Ms Sugawara, then 30, was terrified. Northern China was in a state of upheaval as the Japanese army retreated in the face of Russian troops. Bands of marauding Chinese men roamed the countryside, raping and stealing from the Japanese out of revenge for the 15 years of subjugation they had suffered under Japanese colonial rule.
'They robbed our kimonos, our spectacles, our watches. We were stripped. Some women were attacked by 30 or 40 men. I went to hide in the forests on the mountain, and for three days I ate nothing except grasses. I thought I was going to be killed,' Ms Sugawara said. But she survived, eventually marrying a Chinese peasant to ensure her safety. 'I wanted to return to Japan, but I had no money, and no way to travel. There was nothing to do but get married to a local person.'
Nearly half a century later, now that her Chinese husband has died and her children have grown up, Ms Sugawara, 78, wants to return to die in her native Japan. But it is not that simple: even though she was born in Japan and still remembers her old Japanese identity card number, government policy decrees that she should not be allowed to stay in Japan unless she can find a relative or someone else to sponsor her.

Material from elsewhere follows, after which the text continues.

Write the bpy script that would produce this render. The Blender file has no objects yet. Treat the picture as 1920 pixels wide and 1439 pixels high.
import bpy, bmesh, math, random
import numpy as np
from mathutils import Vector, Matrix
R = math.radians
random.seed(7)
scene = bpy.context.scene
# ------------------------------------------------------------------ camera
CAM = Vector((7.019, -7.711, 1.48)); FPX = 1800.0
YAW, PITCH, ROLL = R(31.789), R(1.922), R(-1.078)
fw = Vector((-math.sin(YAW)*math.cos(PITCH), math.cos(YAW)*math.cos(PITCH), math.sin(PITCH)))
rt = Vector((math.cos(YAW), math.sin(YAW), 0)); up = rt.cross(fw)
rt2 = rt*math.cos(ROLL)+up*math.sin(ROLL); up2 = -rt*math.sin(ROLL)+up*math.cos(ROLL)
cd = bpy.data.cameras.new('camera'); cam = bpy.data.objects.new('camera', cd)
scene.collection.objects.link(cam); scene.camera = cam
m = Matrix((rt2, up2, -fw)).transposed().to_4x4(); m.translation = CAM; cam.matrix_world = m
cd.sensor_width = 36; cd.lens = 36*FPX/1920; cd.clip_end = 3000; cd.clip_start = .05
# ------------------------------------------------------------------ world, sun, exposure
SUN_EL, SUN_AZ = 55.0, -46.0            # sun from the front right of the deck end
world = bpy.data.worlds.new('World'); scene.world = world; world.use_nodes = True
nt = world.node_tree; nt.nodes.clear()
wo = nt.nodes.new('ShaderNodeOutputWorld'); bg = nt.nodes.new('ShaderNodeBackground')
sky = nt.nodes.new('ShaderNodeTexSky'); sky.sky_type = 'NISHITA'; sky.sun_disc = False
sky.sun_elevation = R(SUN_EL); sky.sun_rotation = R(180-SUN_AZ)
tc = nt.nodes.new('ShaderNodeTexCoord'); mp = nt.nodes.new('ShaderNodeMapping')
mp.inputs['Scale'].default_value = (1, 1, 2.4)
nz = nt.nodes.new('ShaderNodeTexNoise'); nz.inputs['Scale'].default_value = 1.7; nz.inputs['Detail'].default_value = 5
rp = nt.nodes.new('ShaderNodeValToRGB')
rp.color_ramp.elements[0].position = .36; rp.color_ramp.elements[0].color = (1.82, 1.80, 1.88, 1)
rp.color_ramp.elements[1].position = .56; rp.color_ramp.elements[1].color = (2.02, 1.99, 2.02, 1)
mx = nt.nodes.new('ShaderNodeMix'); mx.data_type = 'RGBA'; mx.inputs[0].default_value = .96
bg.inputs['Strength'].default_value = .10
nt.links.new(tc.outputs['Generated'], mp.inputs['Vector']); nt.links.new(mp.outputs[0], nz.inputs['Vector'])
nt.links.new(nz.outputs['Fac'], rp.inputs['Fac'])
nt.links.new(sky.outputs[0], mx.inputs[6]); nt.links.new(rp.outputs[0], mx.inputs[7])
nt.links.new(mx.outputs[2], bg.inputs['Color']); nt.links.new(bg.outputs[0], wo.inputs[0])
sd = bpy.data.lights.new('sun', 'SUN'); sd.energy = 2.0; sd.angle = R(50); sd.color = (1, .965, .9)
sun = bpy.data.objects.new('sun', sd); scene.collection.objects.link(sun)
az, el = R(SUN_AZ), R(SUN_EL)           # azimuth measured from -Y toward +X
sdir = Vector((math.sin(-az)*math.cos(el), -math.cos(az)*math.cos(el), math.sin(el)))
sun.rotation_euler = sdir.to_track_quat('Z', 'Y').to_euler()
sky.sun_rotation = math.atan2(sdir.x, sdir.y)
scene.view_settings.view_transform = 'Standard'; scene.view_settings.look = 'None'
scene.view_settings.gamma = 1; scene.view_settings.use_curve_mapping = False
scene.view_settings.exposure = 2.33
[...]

But Ms Sugawara and four other Japanese women stranded after the war in what is now China's Heilongjiang province decided to challenge the regulations of the Ministry of Health and Welfare. They flew to Japan and refused to leave. The government, while insisting its policy remains unchanged, has decided to make an exception for them: the embarrassing alternative would have been forcibly expelling five septuagenarian women from the country of their birth.
Ms Sugawara has joined a long and disparate list of people who have recently begun seeking either compensation or some form of acknowledgement of the injustices they suffered because of Japan's invasion of Asia half a century ago. They include Korean women and Filipinas forced into wartime prostitution, Allied prisoners of war, and forced labourers from Taiwan and Korea. And despite opposition from the Foreign Ministry, the new government of Morihiro Hosokawa has shown more willingness to come to terms with the legacy of the war than past administrations.
Thousands of Japanese civilians were abandoned by the army in Manchuria at the end of the war. For a long time Japan-China relations did not permit the subject even to be discussed, but in 1981 the government started a programme to repatriate so-called 'war orphans' - children aged 12 or younger at the time of Japan's surrender in 1945. But bureaucrats deemed anyone older than 12 could have opted to return of their own accord - even though many, like Ms Sugawara, had no money, food or means of travel.
'We are old and tired, and just want to come back to Japan to die,' Yoshie Endo said. She said she felt betrayed by the Japanese government: 'My feelings for them are simply hatred.' After 50 years she cannot understand how a country that has grown immeasurably richer during her absence could refuse to accept back the estimated 2,000 of its citizens still alive in China.
'These five war-displaced women are a special case, and we don't have any measures to deal with such a special case,' said an embarrassed spokesman for the Health and Welfare Ministry. 'We are discussing the issue.'
Ms Endo said she had never forgotten Japan, even though she had to accustom herself to Chinese life. 'The thing I missed most was the ofuro (Japanese bath). They don't have them over there. They just pour water over themselves.'
The most difficult time for the Japanese women was during the Cultural Revolution, when Red Guards sought the slightest excuse to persecute supposed spies or enemies of the revolution. 'That was a terrible time,' said Ms Sugawara. There were several Japanese in her village, but 'we all kept very quiet'. They could not risk being caught with any documents written in Japanese, so they burnt everything. Today although they can still speak Japanese quite well, they can no longer read it.